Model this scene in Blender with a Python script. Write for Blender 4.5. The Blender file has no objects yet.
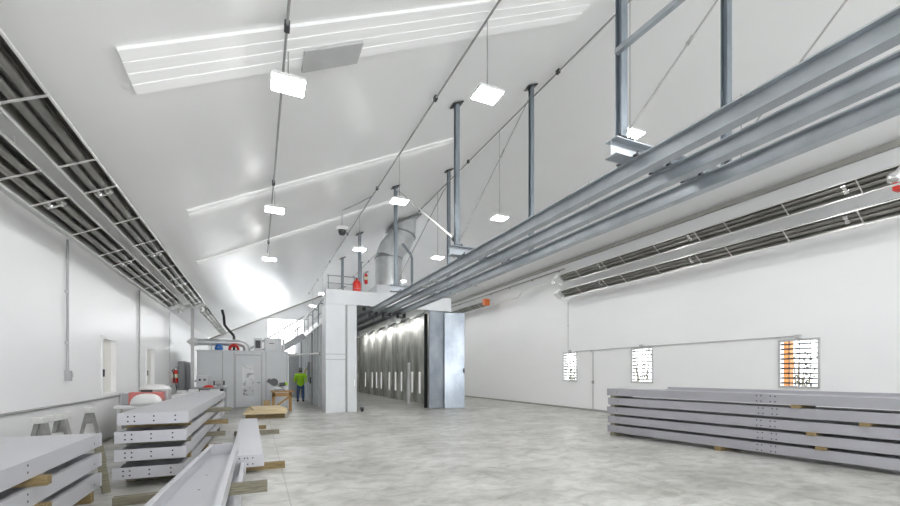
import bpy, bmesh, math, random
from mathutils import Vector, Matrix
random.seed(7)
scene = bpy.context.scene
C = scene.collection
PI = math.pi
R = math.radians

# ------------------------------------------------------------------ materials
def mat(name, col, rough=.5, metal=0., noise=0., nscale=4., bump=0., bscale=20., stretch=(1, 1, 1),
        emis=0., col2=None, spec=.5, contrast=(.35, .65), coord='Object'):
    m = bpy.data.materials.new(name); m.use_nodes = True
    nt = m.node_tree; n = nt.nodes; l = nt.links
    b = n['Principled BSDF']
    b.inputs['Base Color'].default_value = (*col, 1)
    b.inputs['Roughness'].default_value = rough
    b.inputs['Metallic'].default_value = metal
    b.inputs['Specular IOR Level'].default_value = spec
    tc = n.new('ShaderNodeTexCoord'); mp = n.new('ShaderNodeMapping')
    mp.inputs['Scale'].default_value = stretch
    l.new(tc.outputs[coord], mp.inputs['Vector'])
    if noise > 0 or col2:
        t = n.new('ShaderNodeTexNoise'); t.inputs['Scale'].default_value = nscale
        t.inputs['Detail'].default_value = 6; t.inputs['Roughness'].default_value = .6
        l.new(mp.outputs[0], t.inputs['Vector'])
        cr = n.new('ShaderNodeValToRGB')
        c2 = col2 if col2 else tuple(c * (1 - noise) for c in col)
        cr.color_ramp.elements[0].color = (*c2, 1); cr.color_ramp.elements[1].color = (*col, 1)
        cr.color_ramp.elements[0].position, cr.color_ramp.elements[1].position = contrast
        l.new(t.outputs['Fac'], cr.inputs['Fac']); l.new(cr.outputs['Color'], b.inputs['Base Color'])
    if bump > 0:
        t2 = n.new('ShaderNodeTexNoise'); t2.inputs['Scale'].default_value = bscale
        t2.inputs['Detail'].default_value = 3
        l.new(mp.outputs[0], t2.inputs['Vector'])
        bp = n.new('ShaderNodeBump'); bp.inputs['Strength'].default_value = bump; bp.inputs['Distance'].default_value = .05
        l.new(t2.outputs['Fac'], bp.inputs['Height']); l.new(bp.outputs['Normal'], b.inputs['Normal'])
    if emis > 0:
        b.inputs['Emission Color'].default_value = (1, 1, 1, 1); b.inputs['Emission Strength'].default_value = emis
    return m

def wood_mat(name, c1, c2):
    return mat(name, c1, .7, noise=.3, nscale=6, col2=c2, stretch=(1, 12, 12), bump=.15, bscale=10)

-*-

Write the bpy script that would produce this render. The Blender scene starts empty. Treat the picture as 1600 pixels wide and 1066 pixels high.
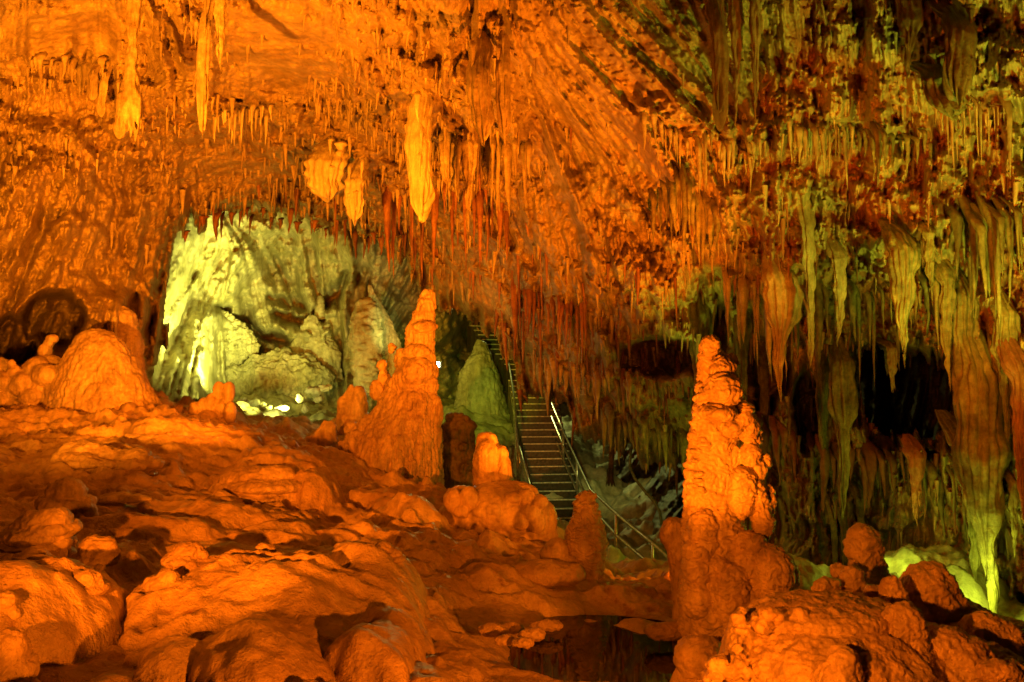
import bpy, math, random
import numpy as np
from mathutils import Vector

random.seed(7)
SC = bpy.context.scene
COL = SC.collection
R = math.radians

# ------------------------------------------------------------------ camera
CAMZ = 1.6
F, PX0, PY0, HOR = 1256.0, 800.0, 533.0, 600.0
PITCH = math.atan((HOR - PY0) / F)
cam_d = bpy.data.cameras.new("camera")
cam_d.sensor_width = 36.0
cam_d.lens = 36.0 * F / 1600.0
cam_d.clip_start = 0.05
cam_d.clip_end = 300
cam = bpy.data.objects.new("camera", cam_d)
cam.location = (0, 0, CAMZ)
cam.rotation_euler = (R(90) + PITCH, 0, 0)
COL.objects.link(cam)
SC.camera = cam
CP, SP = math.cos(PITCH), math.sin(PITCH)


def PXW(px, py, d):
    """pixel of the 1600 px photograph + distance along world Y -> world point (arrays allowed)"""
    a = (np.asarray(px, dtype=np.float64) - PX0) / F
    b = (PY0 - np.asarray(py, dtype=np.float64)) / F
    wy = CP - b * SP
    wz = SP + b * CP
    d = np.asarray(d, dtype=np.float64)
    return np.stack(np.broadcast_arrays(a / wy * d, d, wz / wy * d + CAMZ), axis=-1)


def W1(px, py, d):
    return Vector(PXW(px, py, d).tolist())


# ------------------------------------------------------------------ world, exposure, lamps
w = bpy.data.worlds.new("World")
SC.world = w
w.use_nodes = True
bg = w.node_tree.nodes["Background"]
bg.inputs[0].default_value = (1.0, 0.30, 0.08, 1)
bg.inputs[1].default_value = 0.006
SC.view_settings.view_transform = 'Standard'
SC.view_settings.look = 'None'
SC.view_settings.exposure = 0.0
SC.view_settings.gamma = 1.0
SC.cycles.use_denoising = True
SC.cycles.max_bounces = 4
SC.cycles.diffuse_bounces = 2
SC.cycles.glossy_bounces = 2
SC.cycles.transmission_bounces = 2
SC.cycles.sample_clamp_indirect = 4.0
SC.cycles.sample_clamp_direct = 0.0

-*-

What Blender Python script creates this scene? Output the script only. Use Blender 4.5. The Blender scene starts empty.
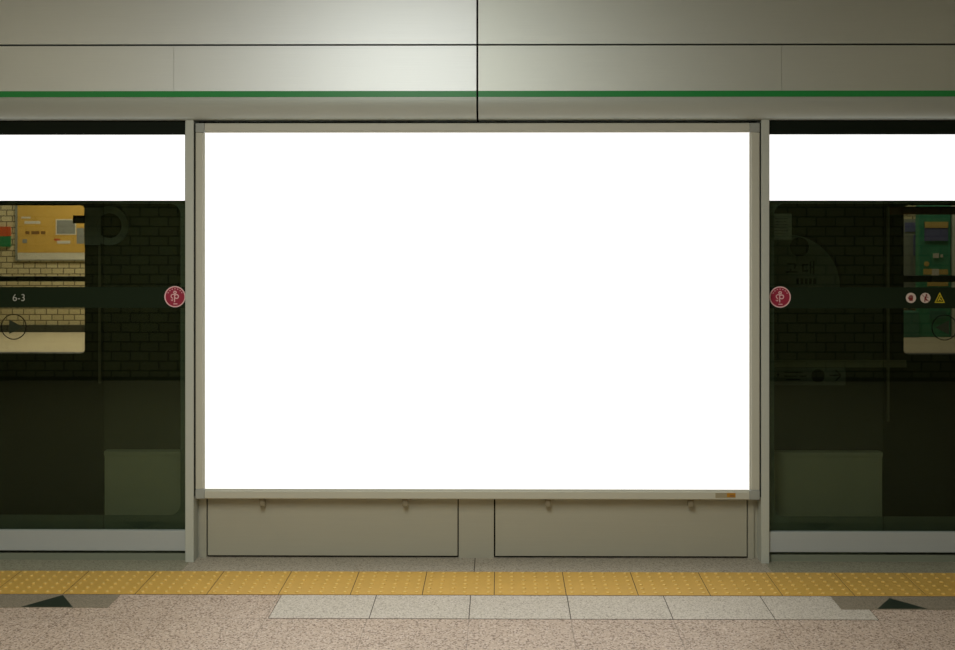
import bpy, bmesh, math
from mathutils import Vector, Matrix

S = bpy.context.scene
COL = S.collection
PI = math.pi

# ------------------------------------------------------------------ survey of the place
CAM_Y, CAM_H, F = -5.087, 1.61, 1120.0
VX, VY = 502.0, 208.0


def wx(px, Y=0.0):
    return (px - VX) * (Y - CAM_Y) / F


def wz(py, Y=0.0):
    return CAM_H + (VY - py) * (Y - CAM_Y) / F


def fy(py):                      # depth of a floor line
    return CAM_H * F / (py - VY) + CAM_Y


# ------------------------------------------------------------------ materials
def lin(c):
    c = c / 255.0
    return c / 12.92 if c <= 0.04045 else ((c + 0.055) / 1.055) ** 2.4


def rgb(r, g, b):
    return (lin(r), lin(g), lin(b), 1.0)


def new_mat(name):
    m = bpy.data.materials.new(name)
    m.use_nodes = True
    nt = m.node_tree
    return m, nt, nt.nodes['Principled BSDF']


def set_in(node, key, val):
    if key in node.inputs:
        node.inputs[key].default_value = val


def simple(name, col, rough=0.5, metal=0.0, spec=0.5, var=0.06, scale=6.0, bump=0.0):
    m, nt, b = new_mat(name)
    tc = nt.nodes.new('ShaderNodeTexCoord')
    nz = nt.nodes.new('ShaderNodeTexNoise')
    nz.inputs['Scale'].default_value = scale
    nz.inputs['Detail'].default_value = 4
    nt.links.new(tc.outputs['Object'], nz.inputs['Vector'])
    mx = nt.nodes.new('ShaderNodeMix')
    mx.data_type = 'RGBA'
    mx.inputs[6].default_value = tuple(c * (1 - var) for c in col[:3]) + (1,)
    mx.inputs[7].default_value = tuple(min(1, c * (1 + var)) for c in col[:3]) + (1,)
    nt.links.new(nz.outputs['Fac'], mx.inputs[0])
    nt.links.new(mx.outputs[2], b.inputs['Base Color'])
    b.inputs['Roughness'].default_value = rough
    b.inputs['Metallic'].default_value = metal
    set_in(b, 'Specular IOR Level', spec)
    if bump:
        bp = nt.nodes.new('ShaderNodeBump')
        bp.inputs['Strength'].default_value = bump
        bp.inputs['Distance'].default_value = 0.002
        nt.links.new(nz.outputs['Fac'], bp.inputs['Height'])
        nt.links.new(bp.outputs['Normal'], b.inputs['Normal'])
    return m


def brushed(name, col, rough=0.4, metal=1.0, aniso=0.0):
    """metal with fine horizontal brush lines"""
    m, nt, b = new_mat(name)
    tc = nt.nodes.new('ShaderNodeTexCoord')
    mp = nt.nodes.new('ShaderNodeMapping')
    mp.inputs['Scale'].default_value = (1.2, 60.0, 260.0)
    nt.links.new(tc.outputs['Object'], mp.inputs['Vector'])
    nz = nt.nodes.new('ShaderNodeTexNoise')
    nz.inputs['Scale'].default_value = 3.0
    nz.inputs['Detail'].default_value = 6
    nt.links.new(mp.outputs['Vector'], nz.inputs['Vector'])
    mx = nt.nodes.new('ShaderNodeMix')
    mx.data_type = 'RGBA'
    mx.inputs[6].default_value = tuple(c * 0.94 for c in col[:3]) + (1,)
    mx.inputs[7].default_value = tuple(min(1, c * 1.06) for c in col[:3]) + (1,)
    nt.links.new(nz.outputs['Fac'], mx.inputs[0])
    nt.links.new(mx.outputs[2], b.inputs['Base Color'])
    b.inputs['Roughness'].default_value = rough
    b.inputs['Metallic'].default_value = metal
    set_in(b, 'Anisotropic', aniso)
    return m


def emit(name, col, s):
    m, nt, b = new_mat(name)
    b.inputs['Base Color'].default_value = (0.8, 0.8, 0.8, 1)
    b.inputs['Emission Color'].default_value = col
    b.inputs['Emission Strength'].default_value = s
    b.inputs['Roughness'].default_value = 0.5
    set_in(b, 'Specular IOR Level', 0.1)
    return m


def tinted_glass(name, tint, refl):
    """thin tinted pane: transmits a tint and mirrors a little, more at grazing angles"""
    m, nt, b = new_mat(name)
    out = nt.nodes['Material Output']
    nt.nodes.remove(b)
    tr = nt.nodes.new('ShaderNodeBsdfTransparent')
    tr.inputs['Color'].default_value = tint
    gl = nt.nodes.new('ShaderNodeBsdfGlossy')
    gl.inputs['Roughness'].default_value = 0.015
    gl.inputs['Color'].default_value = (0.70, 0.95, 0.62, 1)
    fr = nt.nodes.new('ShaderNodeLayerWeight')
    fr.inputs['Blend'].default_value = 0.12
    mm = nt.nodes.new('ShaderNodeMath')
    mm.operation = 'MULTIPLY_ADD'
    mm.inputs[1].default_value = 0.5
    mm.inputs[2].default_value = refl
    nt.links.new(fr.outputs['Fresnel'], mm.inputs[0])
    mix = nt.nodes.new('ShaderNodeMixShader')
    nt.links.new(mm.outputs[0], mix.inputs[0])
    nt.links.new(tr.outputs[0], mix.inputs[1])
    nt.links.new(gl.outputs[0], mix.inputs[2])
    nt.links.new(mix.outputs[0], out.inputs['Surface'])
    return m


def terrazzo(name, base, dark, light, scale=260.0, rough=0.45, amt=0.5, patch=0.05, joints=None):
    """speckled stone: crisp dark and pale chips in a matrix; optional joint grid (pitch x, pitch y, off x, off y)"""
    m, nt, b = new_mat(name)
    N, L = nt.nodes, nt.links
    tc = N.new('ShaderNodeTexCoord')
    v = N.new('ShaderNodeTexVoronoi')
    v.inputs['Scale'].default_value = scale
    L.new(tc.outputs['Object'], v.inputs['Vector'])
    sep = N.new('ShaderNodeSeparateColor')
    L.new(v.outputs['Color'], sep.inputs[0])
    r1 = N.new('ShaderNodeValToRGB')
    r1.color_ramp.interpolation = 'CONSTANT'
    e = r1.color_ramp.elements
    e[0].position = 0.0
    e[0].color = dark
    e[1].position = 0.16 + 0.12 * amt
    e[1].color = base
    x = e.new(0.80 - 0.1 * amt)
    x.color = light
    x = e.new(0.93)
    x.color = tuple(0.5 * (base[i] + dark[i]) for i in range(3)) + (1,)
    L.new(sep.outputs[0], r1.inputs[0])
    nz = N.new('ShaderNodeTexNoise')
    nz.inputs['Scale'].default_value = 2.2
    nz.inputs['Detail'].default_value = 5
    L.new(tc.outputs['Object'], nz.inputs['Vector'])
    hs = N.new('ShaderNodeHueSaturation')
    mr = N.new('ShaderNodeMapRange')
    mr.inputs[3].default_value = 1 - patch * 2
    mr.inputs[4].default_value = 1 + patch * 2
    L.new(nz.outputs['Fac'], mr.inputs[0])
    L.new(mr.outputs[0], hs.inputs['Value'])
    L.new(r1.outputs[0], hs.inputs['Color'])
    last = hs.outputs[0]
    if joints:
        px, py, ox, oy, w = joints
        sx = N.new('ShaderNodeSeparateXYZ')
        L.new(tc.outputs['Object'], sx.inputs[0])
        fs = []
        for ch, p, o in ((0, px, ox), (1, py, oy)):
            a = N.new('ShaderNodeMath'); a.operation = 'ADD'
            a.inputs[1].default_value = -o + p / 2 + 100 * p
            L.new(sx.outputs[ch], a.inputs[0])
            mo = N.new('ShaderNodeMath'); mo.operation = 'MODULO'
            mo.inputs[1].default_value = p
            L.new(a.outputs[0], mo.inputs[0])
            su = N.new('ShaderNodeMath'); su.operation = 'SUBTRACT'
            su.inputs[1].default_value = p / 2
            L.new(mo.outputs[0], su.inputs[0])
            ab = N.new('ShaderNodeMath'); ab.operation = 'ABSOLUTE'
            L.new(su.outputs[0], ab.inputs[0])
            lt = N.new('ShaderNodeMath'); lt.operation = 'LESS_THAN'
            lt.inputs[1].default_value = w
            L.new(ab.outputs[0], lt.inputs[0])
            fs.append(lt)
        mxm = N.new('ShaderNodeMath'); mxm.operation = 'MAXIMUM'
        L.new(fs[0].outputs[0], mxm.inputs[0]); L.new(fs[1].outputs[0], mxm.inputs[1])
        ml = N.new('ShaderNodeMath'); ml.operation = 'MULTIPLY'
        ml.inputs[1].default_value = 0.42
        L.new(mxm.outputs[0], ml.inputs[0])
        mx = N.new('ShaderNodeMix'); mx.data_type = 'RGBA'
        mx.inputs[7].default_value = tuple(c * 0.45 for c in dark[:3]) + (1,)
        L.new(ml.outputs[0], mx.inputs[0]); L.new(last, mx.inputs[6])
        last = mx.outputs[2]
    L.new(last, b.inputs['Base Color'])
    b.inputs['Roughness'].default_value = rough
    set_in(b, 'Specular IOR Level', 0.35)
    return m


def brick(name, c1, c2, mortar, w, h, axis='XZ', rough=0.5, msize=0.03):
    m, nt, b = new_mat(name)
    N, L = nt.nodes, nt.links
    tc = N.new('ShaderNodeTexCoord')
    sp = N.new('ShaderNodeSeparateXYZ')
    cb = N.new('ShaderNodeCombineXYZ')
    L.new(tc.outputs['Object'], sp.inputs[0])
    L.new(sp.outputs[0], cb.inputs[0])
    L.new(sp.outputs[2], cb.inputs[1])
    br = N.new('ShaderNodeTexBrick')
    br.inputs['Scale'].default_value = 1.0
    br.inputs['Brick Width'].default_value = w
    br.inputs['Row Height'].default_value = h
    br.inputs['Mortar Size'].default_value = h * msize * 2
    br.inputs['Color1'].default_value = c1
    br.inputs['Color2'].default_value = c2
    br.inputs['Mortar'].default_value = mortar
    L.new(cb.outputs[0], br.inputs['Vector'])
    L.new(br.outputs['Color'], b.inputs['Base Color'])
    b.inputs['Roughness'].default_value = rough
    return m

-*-

Task: Nothing but the lines from the one with "What Blender Python" down to the one with "return CAM_H +" should be printed, both of them included. Leave out the pictures.

Response to this task:
What Blender Python script creates this scene? Output the script only. Use Blender 4.5. The Blender scene starts empty.
import bpy, bmesh, math
from mathutils import Vector, Matrix

S = bpy.context.scene
COL = S.collection
PI = math.pi

# ------------------------------------------------------------------ survey of the place
CAM_Y, CAM_H, F = -5.087, 1.61, 1120.0
VX, VY = 502.0, 208.0


def wx(px, Y=0.0):
    return (px - VX) * (Y - CAM_Y) / F


def wz(py, Y=0.0):
    return CAM_H + (VY - py) * (Y - CAM_Y) / F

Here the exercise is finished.